The programme spanned 80 years of French music: from 1841 and Berlioz’s frothy take on Weber’s Invitation to the Dance to Lili Boulanger’s death-haunted D’un soir triste. The latter was written in 1918, the year she died at the age of 24. Tonal contrasts throughout were revelatory. The diaphanous textures of Debussy’s Prélude à l’après-midi d’un faune responded instinctively to the gut strings and mellow early-1900s horns. The sound was warm, though never amorphous, in a performance shot through with airiness and light. By contrast, the Berlioz was rich and hefty, an intoxicating waltz fed by a raw, earthy energy. The change to natural horns here lent the music a brazen theatricality.

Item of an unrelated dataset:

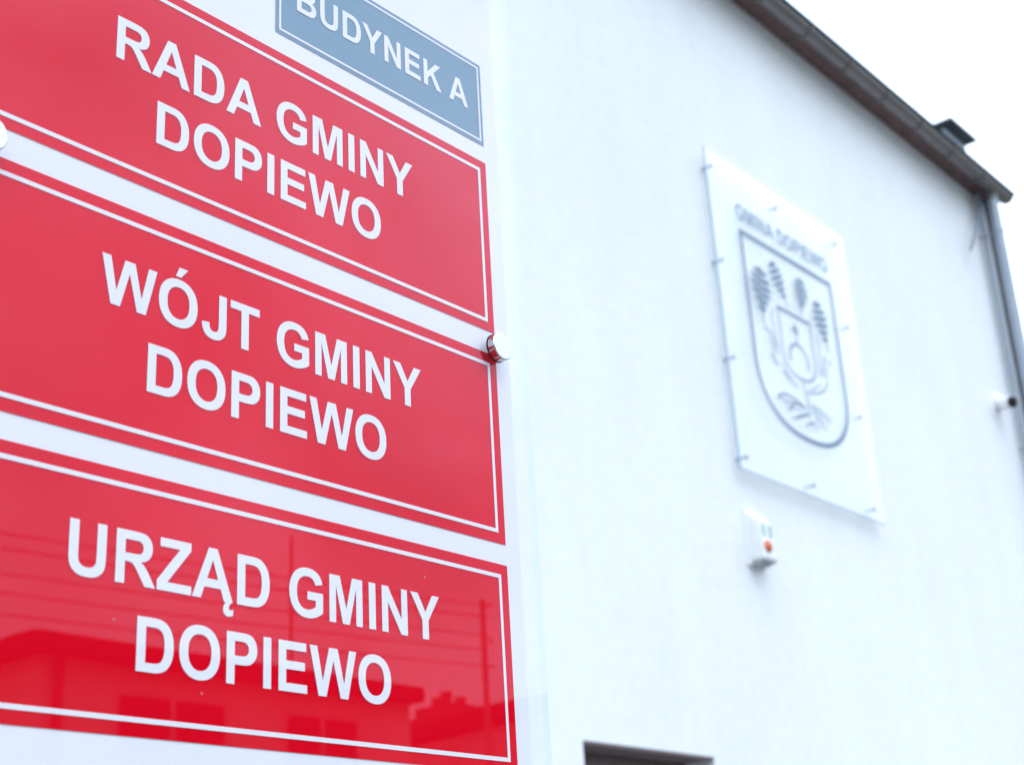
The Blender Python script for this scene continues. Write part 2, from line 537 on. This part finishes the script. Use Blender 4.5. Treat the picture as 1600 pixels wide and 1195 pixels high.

But Roth is more than a one-trick, period-instrument pony. His vibrant interpretations are radical, crafted by expressive, fluttering hand movements and backed up by eloquent body language. In the Berlioz, he practically pirouetted on the podium to get the feel he was after.
If he brought out the brutal, uncompromising side of the Boulanger with its funereal drums and ticking celesta, his reading of Daphnis et Chloé was teeming with light and shade. Les Siècles offered a superb interpretation, bolstered by the London Symphony Chorus’s wordless vocals. From the eerie strings and deep magic of the invocation to Pan, to the languorous streams and birdsong accompanying Ravel’s ear-ravishing sunrise, this was exceptional music-making. The seething bacchanale, with castanets a-go-go, brought matters to a sensual, full-throated conclusion. The encore, a shimmying mashup of Ravel with Quincy Jones’s Soul Bossa Nova, was the icing on the gateau.